I feel that the analysis of event in the world needs to be distilled to the mentality that is shared in one mind – albeit in different degrees and in different forms.

Only by identifying the mentality that we share within ourselves – can we ‘repent of’ or unsubscribe from it. Moral self righteousness over against the perceived (magnified or projected) ‘wrongs of the other’ or in a word ‘blame’.

The shift in perspective that comes automatically from disengaging blame leads not so much to a better analysis as to a clearer discernment. They are quite different, because an analysis breaks a thing into parts and decides, compares and weights according to a set of values or conditionings of one’s own self interest, but discernment opens an honesty that integrates and unifies to a Universal self-interest.

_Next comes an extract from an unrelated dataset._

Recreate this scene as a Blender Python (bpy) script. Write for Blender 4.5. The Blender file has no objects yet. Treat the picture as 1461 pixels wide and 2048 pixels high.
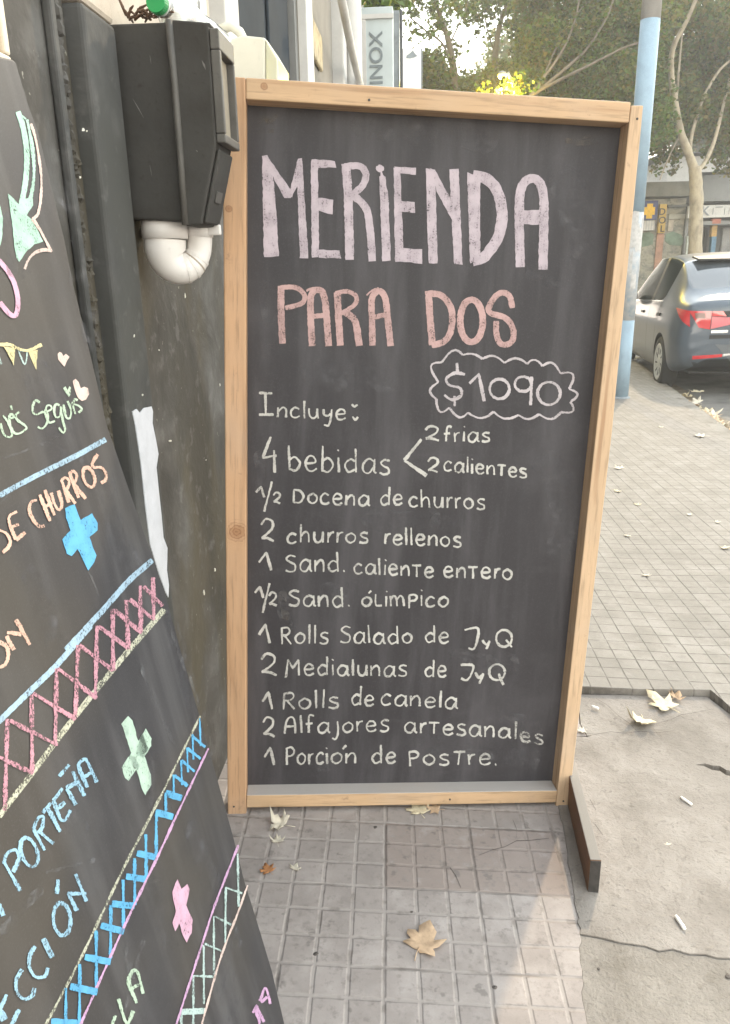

The goal, purpose, function or intent of our lives may not be ours to change (at the level of our sense of ourselves in the world) but it is a freedom as to how we get there.

When we lock into our own method as the only method, we make all else invalid to our sight. This is self-righteousness or ‘judgement’.

Awakening an addict to his or her addiction is not easy unless they have come to the end of their capacity to deny it. But such an education can be in all our communications.

Those who awaken to their insanity are defacto no longer completely insane. Sharing a willingness for regaining trust through a greater honesty invites renewal.

The basis upon which to live from is not covered by the past or denied by its extension into the future – but is a living presence of connectedness, relation or embrace – that CANNOT be substituted for with conceptual identifications and mutual definitions.

This comment may seem irrelevant to the particulars of the situation in Egypt – yet is relevant to every instance where a perceived conflict of interests leads to a breakdown of communication, and war of one kind or another.